Usage
Scene and edit mode
The scene mode is for animating and moving objects in the world - while the edit mode is for modifying voxels in there volumes.
You can toggle between those modes by pressing the TAB
key in the default binding mode. See controls.
Reference position
The current reference position is rendered as a blue dot in the scene (in edit mode) and is used to e.g. define the position of where to put procedurally generated content like the trees. It is also used to define the position of where to paste your clipboard at. But also some modifier are using the reference position.
The reference position can be set by pressing enter while hovering a particular voxel - or by using the command setreferenceposition
- see controls.
Brushes
Shape brush
You can use several shapes to create voxels via spanning a bounding box in the viewport volume by pressing and holding the left mouse button.
Script brush
Execute scripts with this brush.
Plane brush
This allows you to extrude a whole plane.
Stamp brush
Load stamps in form of other voxel assets via drag and drop or right click in the asset panel
Line brush
Generate a line from the reference position to the current cursor position
Path brush
Generate a path from the reference position to the current cursor position by walking over existing voxels
Modifiers
The available brushes support several modifiers.
Place
Place new voxels in your volume.
Erase
Erase voxels from your volume. There is a shortcut when you are in the other modes to delete voxels: Press the right mouse button (at least in the default binding).
Override
Override existing voxels with a new color - but also place new voxels.
Paint
Other than override this modifier only changes the color of existing voxels.
Path
This modifier puts voxels onto a path using the reference position as start and the position you clicked at as end. This needs solid voxels to work on. This doesn't work in empty volumes.
Line
A line will just draw a line from the reference position to the position you clicked at. See the bindings window (Edit / Bindings) for the binding to place the reference position in the scene (the blue dot).
Color picker
You can either use it from the modifiers panel or by default with the key p
to pick the color from the current selected voxel.
Select
Span an selection box to operate in. Either for copy/pasting or to limit a certain action (like the script execution). Don't forget to unselect (Select -> Select none) before being able to operate on the whole volume again.
Asset
This is an online and local asset browser for supported formats from gitlab, github, custom urls and apis
Camera
Allow you to create camera nodes and modify the current camera values
Console
See the console logs. Also see the configuration docs for changing the log level
LSystem
Generate l-system voxel data
Memento
Visualizes the undo/redo states
Node Inspector
The node inspector in edit mode can change the size and the position of the voxel volume. Usually you don't want to modify the position of the volume in edit mode, but in scene mode. See below.

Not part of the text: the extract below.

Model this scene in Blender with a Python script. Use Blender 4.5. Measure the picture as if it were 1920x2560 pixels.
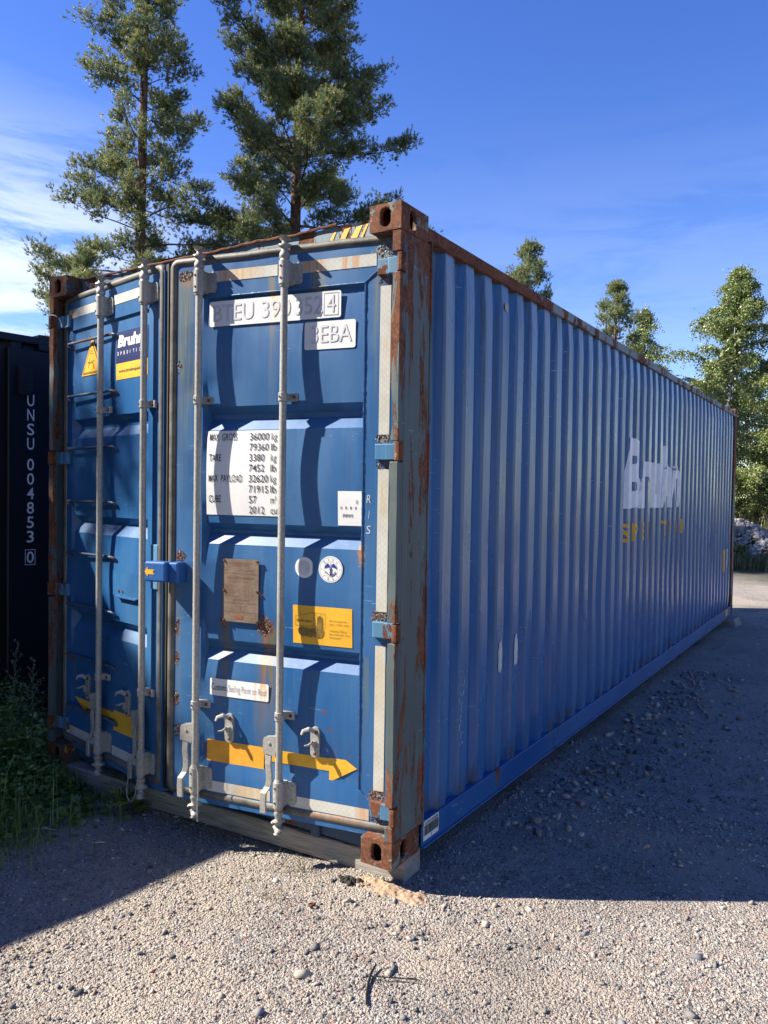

The node inspector in scene mode allows one to change the transforms of the scene graph node. You can rotate, scale and move the node in the world to arrange your objects in your scene.
Palette
The palette panel visualized the colors for a node. The colors can get re-ordered and changed, as well as drag-and-dropped to change the slots. See the dedicated palette docs for more details.
You can re-order the palette colors by Hue, Saturation, Brightness or CIELab rules.
Direct LoSpec palette import is possible and next to LoSpec you can import or export a lot other palette formats, too.
Renderer
VoxEdit has built-in support for the yocto pathtracer - see material docs for details.
You can configure the pathtracer options here.
Scene View
Here you can see all the nodes and their hierarchy in the scene. You can change the parents by using drag and drop and use a actions from the context menu for each nodes.
You can hide or show nodes from the viewport or lock them to execute some actions on all locked nodes at the same time.
It's also possible to use the play button to loop through all nodes in your scene. Make sure to check out the Model animation speed
in the options menu to change the animation speed.
Next to these options you can create new nodes - e.g. model or group nodes here.
Scripts
Here you can execute the lua scripts in the editor to modify your scene or the current active volume (depends on the script).
The arguments given in the script are visualized here. This allows you to extend the script panel with your own fields to execute the scripts.
Animations
Here you can change or create or delete animations from a scene.
The timeline visualized the key frames for each node for each animation.
Tools
The scene and the edit mode have different tools for you. You can resize, crop, flip or rotate voxels in edit mode or duplicate, center pivot, align or delete nodes in scene mode.
Tree
Here you can generate a lot of different tree types - all with their own set of configuration options.
Viewport
The viewport can get changed to scene and edit mode. You can switch the cameras from orthogonal to projection, you can record videos of your scene or let the camera automatically rotate.
View modes
There are several view modes available - most of them will change the layout and/or options that are available in the ui. There is e.g. a Command & Conquer mode where you can manage the normals that are part of the vxl.
Artists that only want to edit voxels without animating them might use the simple layout to get a less complex ui.